* [Short task] Starting at the line that contains "Write the bpy" and stopping at the line that contains "return tuple(((c/255)/12.92 if", repeat every line exactly, the two end lines included, and nothing else.

* [Information supplied]
/---
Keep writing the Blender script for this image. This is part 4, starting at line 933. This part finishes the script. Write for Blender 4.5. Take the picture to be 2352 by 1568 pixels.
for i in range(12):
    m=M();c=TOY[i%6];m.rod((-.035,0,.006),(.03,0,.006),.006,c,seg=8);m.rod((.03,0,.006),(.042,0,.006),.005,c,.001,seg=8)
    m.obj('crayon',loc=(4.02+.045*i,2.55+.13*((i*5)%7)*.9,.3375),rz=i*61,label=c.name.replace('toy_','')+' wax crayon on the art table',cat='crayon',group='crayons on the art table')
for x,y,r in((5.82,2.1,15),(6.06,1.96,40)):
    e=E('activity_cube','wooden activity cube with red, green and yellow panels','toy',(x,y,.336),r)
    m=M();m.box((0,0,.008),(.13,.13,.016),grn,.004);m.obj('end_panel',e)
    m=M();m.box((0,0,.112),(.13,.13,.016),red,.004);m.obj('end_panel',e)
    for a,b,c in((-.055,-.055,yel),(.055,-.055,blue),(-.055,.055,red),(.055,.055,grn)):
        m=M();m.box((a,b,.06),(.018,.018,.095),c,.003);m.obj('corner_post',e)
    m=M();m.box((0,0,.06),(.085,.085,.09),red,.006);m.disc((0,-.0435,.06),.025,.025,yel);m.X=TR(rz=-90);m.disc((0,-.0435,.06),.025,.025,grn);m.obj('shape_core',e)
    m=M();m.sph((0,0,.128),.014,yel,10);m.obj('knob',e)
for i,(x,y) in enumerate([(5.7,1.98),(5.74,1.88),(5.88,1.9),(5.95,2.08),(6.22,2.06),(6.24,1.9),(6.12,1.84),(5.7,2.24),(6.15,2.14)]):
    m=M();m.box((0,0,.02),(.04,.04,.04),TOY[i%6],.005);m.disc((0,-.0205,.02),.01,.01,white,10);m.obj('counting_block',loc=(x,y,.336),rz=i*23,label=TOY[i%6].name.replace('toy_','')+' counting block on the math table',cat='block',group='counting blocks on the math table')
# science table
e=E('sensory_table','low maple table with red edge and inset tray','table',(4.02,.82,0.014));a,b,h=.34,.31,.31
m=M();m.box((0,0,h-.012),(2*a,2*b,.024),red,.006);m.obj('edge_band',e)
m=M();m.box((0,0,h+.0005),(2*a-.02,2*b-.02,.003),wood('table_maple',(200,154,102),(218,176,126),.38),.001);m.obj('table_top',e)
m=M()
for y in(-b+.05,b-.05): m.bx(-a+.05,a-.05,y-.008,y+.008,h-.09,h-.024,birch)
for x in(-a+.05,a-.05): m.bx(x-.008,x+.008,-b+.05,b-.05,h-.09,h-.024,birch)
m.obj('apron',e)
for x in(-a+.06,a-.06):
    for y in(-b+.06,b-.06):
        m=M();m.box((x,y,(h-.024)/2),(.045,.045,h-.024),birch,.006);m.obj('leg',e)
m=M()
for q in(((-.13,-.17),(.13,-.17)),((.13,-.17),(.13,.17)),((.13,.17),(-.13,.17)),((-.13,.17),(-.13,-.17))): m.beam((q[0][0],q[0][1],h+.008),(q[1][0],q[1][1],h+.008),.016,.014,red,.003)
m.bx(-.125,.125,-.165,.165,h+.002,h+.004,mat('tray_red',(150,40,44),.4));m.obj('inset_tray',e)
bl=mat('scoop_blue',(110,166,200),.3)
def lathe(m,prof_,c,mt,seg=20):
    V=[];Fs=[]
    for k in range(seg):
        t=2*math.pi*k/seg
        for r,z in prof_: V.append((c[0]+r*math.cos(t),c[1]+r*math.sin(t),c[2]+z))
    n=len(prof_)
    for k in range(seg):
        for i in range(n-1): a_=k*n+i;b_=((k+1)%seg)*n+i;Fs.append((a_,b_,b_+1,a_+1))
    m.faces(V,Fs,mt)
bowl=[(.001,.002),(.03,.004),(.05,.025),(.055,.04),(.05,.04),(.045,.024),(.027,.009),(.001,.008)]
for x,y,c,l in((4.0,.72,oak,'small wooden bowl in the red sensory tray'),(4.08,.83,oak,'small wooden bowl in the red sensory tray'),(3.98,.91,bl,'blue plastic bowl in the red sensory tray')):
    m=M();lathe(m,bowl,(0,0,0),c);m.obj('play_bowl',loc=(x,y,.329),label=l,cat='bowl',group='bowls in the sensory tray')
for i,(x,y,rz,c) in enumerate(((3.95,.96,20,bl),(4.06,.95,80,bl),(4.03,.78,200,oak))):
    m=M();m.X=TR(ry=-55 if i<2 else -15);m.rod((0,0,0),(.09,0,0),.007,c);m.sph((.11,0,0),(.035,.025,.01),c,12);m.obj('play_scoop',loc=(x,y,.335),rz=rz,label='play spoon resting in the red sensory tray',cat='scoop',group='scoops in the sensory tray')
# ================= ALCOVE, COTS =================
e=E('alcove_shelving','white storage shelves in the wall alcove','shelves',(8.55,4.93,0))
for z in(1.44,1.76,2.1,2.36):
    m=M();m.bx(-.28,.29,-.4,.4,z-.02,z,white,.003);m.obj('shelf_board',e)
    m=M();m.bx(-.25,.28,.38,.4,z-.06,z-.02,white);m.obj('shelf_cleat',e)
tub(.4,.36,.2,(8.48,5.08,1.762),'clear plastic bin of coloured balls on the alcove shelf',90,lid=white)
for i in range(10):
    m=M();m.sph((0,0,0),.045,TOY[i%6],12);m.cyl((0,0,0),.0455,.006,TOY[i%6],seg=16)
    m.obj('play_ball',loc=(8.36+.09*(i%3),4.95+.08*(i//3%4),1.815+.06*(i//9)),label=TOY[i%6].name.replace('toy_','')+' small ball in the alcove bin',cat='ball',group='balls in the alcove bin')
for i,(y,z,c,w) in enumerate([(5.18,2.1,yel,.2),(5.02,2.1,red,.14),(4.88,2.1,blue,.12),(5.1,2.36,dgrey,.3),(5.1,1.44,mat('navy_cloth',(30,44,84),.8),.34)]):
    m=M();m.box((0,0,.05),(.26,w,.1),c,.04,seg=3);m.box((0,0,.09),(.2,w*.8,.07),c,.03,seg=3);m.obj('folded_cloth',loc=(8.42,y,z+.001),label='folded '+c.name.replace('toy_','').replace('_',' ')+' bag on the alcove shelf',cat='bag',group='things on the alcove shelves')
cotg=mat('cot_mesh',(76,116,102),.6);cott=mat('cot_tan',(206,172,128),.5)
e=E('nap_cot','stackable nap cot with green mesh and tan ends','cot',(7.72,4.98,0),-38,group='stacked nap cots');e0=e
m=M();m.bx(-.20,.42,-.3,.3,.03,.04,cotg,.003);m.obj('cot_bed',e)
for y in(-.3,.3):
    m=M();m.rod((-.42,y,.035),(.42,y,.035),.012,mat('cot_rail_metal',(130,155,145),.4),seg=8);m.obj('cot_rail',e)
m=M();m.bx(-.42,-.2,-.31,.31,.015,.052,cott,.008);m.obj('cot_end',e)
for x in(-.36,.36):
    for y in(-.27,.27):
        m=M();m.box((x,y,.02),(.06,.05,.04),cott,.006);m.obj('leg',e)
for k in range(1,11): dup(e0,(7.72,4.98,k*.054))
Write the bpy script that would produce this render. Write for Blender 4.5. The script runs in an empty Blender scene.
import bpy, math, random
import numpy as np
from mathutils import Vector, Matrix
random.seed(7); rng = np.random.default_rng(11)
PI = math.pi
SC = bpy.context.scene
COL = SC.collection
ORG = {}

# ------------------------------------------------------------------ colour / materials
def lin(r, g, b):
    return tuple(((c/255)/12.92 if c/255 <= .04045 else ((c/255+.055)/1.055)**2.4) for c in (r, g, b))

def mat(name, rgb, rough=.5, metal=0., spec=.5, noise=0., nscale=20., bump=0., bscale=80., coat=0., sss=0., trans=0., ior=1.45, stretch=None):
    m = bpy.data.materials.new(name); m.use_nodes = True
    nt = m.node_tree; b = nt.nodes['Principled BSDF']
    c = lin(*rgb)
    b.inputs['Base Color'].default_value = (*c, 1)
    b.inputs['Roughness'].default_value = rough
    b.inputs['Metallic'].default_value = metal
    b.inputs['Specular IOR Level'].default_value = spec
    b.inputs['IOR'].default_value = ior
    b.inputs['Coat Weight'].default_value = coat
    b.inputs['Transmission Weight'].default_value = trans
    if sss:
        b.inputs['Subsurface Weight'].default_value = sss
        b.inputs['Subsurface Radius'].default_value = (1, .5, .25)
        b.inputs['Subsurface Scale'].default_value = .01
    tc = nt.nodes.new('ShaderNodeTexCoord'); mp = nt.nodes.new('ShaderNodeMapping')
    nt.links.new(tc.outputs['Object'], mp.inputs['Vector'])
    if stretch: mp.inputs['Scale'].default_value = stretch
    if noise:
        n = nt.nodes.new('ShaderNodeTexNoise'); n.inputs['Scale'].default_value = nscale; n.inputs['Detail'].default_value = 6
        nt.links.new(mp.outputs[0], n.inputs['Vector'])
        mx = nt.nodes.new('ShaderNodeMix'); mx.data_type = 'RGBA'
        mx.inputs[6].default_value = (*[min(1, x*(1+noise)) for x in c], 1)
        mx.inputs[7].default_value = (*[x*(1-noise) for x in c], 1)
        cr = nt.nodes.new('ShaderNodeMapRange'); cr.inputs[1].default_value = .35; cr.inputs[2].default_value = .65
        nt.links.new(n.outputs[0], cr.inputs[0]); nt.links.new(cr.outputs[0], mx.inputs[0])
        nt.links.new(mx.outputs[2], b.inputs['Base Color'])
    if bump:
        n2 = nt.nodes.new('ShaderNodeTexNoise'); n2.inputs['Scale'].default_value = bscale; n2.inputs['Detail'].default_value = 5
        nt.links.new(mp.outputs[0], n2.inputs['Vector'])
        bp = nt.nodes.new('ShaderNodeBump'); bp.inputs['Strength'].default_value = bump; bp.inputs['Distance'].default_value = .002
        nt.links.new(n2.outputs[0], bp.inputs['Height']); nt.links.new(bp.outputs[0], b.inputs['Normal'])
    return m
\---
* [Solution to this exercise]
Write the bpy script that would produce this render. Write for Blender 4.5. The script runs in an empty Blender scene.
import bpy, math, random
import numpy as np
from mathutils import Vector, Matrix
random.seed(7); rng = np.random.default_rng(11)
PI = math.pi
SC = bpy.context.scene
COL = SC.collection
ORG = {}

# ------------------------------------------------------------------ colour / materials
def lin(r, g, b):
    return tuple(((c/255)/12.92 if c/255 <= .04045 else ((c/255+.055)/1.055)**2.4) for c in (r, g, b))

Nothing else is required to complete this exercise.